The publication of the “The Next Era of Corporate Disclosure” in March 2016 was only possible because of some very forward looking partners.  A critical one was Marina Migliorato.

This Sicilian lady came to Rome to study and work. But it was after she became an executive at ENEL, 15 years ago, that she could fully use her forward looking and connector skills to establish  collaborations that have large scale impact. At ENEL she has been shaping the company’s sustainable management, stakeholder relations and its position in the international agenda.

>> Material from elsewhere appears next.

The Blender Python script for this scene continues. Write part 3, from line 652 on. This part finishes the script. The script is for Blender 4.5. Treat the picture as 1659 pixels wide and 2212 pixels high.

I met Marina for the first time during the development of GRI G4 Guidelines. She was part of the Global Sponsors Committee, helping GRI team to keep track and keep the overview. The task was complicated and global, but Marina was not worried and was always ready “to push the agenda further”. “ENEL is a multinational. International guidelines are critical to guarantee a common language on extra-financial issues“, as she says.

Marina has been working for many year closely to the UN Global Compact. Her engagement has helped UNGC to attract large companies to the Sustainable Development Goals debate and commitment, which resulted in the launch we watched some months ago.

In the last years ENEL also established a dialogue with Greenpeace, which resulted in a extremely important and visionary commitment of the company:  the energy giant ENEL – with operations in over 40 countries, with business spread from nuclear power stations to electricity distribution activities in very poor areas of the planet – has made a public commitment with Greenpeace to close the “non-renewable” energy part of the business, which includes coal power stations in Europe. With this decision, the board also created a new business unit, ENEL Green Power, to focus on the new areas, partnerships and innovations needed to build a sustainable and inclusive future.

During our last conversation on this topic, I have asked Marina, what she believes will be the biggest challenge for this partially open partially state owned company in the next decade. She said “We will have to educate business management to get ready to lead the company through the very complex, interactive and transparent world of the next decades. It is a change in the way people think about business and the value it can create. And we have to be fast.”

In another conversation about the future generations Marina also said ” they will have the courage to change what we couldn’t, because the environment and society will be more important than profits“.